When people mention risk associated with soft forks. They usually mean chainsplit risk associated with deploying a new feature. Potentially non-upgraded node and an upgraded node could disagree with the validity of a given transaction mined in a block. We don’t want chainsplits - thus we require widespread consensus for deploying feature soft forks

Security soft forks

Here are some examples of what I call “security soft forks”

  • BIP42
  • BIP143
  • Worst case block validation time (part of GCC)
  • 64 byte txs (part of GCC)
  • Time warp attacks (part of GCC).

Both security and feature enhancement soft forks

These BIPs were used to fix some sighash vulnerabilities that existed before bitcoin. To fix these security issues, we required allocating a new witness version. This introduced deployment risk because we were enabling new features (v0,v1 segwit).

The takeaway

Security soft forks do not have much chainsplit risk as feature and bundled (‘Both security and feature’) soft forks.

If someone was to try to trigger a chainsplit while a security soft fork is being deployed, by definition they are participating in behavior that is hostile to the network. The key insight here is we want to fork people exploiting the protocol off the network

Lets look at the Timewarp attack. This means the miner is attempting to increase block velocity and claim more rewards for themselves. If someone is actively attempting to exploit this, we want to fork them off the network via soft fork. If no one is exploiting the timewarp vuln, then we wont have a chain split. I.e. there is no risk to deploying this.

The only deployment risk I can think of related to security soft forks is implementation risk (i.e. a bug in the implementation).

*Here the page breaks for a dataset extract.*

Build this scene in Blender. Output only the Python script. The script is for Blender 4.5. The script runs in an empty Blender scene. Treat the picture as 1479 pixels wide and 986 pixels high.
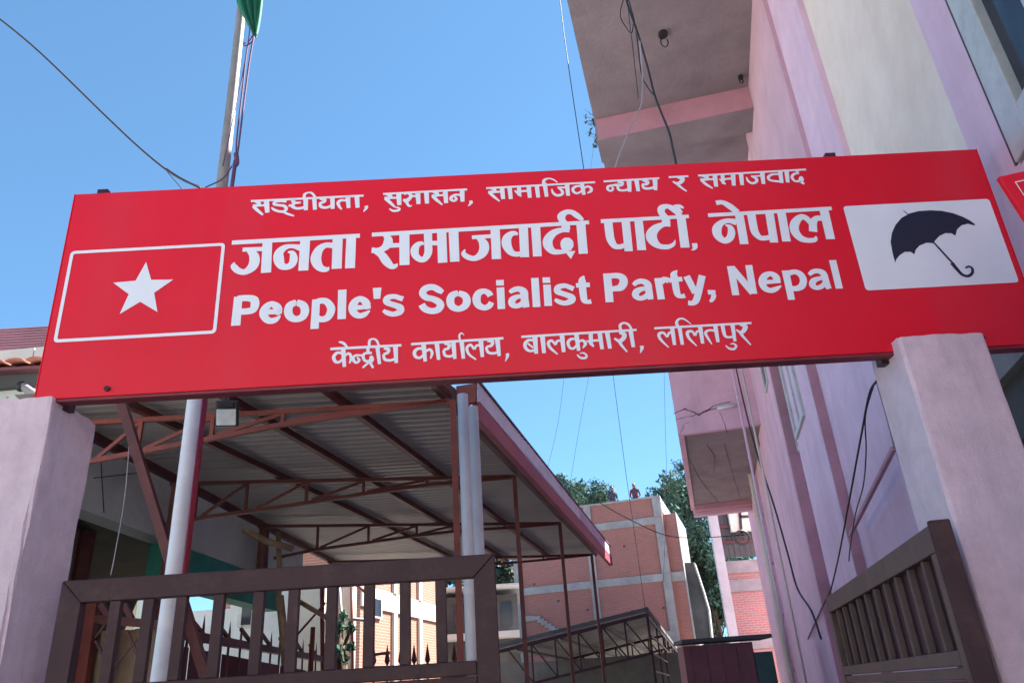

Maybe this is self evident to other developers, but it was a realization I had this morning when reading through the Great Consensus Cleanup.

I think we should encourage deploying security soft forks independent of feature soft forks whenever possible to encourage deployment of security fixes as soon as the fix can properly be reviewed.

Am I missing something?

I think every change in the consensus code is risky and needs the same level of review.

Example: https://github.com/bitcoin/bitcoin/pull/9049

I agree

The only deployment risk I can think of related to security soft forks is implementation risk (i.e. a bug in the implementation).

What do you think about the deployment risk?

Soft forks with bug fixes surely have less deployment risk.